Collection entries:
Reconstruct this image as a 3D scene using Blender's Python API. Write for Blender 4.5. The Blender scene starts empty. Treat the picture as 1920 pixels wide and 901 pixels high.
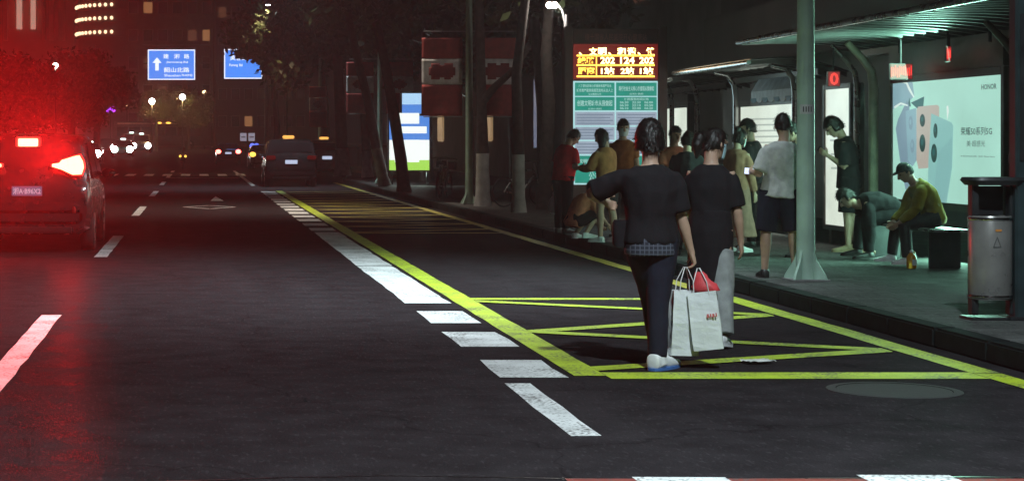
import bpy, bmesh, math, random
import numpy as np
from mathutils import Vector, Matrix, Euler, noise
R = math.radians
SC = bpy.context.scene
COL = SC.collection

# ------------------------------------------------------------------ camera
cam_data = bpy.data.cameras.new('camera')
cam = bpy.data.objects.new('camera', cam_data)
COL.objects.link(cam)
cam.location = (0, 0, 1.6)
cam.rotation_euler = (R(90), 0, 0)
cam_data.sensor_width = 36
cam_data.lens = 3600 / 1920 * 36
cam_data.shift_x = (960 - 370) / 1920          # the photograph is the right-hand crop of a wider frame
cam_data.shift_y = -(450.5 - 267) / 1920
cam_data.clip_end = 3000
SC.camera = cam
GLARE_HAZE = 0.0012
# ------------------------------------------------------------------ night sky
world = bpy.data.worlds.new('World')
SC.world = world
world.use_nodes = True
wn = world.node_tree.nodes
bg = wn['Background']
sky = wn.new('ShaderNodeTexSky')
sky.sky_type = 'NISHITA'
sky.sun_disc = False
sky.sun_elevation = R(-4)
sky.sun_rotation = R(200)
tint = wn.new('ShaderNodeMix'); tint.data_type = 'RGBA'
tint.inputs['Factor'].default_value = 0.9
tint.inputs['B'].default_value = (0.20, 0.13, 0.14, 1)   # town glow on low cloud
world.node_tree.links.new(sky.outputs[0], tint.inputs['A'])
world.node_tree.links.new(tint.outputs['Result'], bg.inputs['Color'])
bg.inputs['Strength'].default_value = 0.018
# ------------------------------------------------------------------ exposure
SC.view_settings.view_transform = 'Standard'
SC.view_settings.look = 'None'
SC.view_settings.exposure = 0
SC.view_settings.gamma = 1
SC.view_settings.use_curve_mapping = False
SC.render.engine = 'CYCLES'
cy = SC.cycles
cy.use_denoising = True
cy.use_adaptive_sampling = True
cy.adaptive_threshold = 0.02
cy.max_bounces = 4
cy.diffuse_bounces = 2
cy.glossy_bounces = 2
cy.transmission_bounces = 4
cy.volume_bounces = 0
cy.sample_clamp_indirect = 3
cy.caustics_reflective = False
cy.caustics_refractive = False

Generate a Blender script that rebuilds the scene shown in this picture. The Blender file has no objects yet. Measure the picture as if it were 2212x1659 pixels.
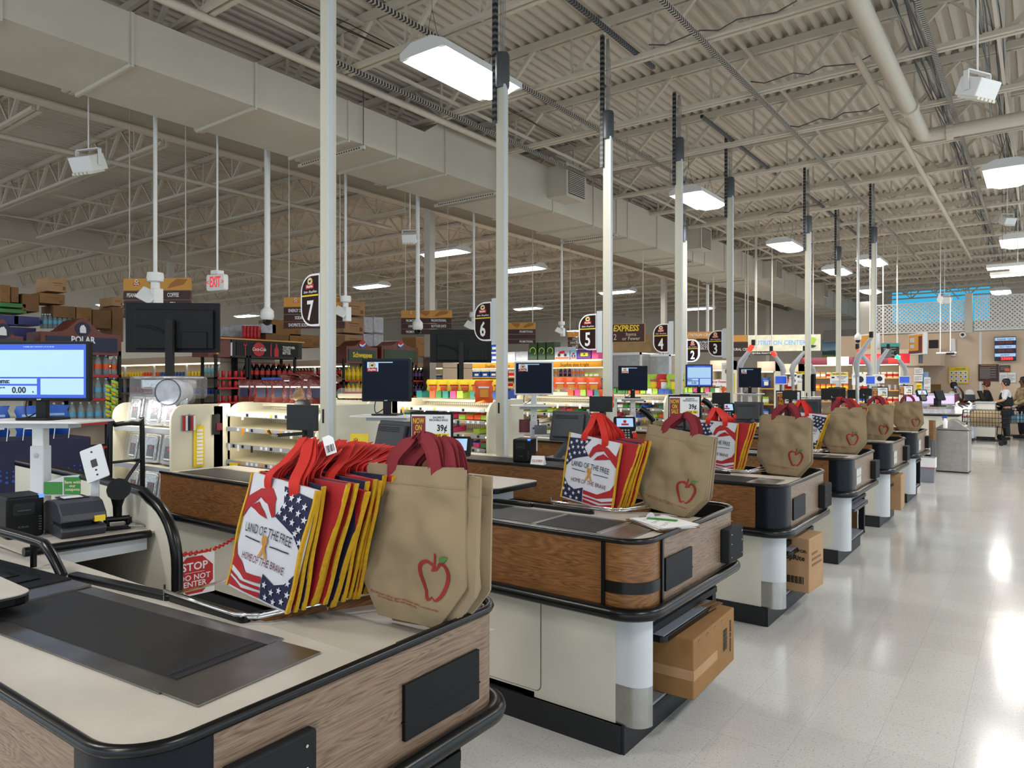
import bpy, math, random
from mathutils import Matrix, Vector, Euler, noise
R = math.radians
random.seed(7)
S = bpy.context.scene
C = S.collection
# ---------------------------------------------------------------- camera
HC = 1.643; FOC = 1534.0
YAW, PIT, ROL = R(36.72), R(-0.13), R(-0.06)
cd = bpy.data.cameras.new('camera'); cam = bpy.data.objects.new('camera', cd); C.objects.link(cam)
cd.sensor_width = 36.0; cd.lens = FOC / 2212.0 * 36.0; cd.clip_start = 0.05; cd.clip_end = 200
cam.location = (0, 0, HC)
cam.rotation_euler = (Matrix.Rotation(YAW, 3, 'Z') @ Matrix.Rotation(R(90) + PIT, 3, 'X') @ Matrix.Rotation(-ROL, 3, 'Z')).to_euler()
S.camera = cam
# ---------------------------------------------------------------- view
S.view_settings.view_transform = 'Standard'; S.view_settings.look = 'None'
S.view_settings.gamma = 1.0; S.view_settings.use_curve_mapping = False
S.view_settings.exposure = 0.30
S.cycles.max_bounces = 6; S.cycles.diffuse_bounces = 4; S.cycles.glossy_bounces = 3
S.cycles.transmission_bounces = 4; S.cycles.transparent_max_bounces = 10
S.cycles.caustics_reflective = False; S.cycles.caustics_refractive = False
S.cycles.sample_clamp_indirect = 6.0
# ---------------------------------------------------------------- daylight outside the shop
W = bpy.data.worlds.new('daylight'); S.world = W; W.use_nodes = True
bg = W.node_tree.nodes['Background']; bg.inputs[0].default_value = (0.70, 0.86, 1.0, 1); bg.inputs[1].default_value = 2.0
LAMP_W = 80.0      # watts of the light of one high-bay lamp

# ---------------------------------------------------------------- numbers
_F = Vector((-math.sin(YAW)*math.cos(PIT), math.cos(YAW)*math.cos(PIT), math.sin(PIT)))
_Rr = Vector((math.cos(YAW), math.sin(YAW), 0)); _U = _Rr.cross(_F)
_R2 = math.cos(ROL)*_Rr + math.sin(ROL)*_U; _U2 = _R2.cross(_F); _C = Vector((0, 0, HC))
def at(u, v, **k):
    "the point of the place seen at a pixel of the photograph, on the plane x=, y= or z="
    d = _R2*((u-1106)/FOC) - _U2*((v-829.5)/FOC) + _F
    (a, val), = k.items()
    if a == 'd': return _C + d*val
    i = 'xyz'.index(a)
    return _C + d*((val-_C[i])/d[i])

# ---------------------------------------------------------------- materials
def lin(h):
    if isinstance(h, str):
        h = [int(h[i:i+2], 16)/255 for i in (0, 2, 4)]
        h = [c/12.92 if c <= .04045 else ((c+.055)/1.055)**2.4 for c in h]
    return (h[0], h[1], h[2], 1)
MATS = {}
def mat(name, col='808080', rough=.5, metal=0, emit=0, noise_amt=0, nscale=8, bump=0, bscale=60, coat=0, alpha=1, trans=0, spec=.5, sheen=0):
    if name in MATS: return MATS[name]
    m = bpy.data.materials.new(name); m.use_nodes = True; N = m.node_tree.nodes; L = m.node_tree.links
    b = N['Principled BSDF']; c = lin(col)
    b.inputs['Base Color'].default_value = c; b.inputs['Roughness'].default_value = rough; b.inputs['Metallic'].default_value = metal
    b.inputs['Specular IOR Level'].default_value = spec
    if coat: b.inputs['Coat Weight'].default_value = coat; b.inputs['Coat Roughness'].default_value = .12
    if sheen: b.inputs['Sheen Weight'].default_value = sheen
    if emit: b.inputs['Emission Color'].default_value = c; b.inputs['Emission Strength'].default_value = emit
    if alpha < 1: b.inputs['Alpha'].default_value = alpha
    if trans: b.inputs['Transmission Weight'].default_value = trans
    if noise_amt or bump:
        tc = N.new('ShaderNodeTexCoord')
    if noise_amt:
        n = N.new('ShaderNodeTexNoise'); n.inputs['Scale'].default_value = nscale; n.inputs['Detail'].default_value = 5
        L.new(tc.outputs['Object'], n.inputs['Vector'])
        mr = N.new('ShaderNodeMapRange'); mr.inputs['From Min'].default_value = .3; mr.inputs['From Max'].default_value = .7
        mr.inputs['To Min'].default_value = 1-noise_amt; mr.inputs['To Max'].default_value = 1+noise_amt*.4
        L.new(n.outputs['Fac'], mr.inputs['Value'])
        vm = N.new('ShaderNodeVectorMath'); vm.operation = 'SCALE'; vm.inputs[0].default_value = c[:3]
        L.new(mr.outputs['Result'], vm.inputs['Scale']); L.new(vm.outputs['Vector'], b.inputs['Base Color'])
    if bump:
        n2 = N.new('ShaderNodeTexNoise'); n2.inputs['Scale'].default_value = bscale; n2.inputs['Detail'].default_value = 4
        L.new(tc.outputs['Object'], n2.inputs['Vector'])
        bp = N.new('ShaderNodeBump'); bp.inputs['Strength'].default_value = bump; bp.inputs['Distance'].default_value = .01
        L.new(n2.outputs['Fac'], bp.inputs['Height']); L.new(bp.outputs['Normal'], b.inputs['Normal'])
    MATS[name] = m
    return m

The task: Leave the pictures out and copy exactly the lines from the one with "Generate a Blender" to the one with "LAMP_W = 80.0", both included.

Solution below:
Generate a Blender script that rebuilds the scene shown in this picture. The Blender file has no objects yet. Measure the picture as if it were 2212x1659 pixels.
import bpy, math, random
from mathutils import Matrix, Vector, Euler, noise
R = math.radians
random.seed(7)
S = bpy.context.scene
C = S.collection
# ---------------------------------------------------------------- camera
HC = 1.643; FOC = 1534.0
YAW, PIT, ROL = R(36.72), R(-0.13), R(-0.06)
cd = bpy.data.cameras.new('camera'); cam = bpy.data.objects.new('camera', cd); C.objects.link(cam)
cd.sensor_width = 36.0; cd.lens = FOC / 2212.0 * 36.0; cd.clip_start = 0.05; cd.clip_end = 200
cam.location = (0, 0, HC)
cam.rotation_euler = (Matrix.Rotation(YAW, 3, 'Z') @ Matrix.Rotation(R(90) + PIT, 3, 'X') @ Matrix.Rotation(-ROL, 3, 'Z')).to_euler()
S.camera = cam
# ---------------------------------------------------------------- view
S.view_settings.view_transform = 'Standard'; S.view_settings.look = 'None'
S.view_settings.gamma = 1.0; S.view_settings.use_curve_mapping = False
S.view_settings.exposure = 0.30
S.cycles.max_bounces = 6; S.cycles.diffuse_bounces = 4; S.cycles.glossy_bounces = 3
S.cycles.transmission_bounces = 4; S.cycles.transparent_max_bounces = 10
S.cycles.caustics_reflective = False; S.cycles.caustics_refractive = False
S.cycles.sample_clamp_indirect = 6.0
# ---------------------------------------------------------------- daylight outside the shop
W = bpy.data.worlds.new('daylight'); S.world = W; W.use_nodes = True
bg = W.node_tree.nodes['Background']; bg.inputs[0].default_value = (0.70, 0.86, 1.0, 1); bg.inputs[1].default_value = 2.0
LAMP_W = 80.0      # watts of the light of one high-bay lamp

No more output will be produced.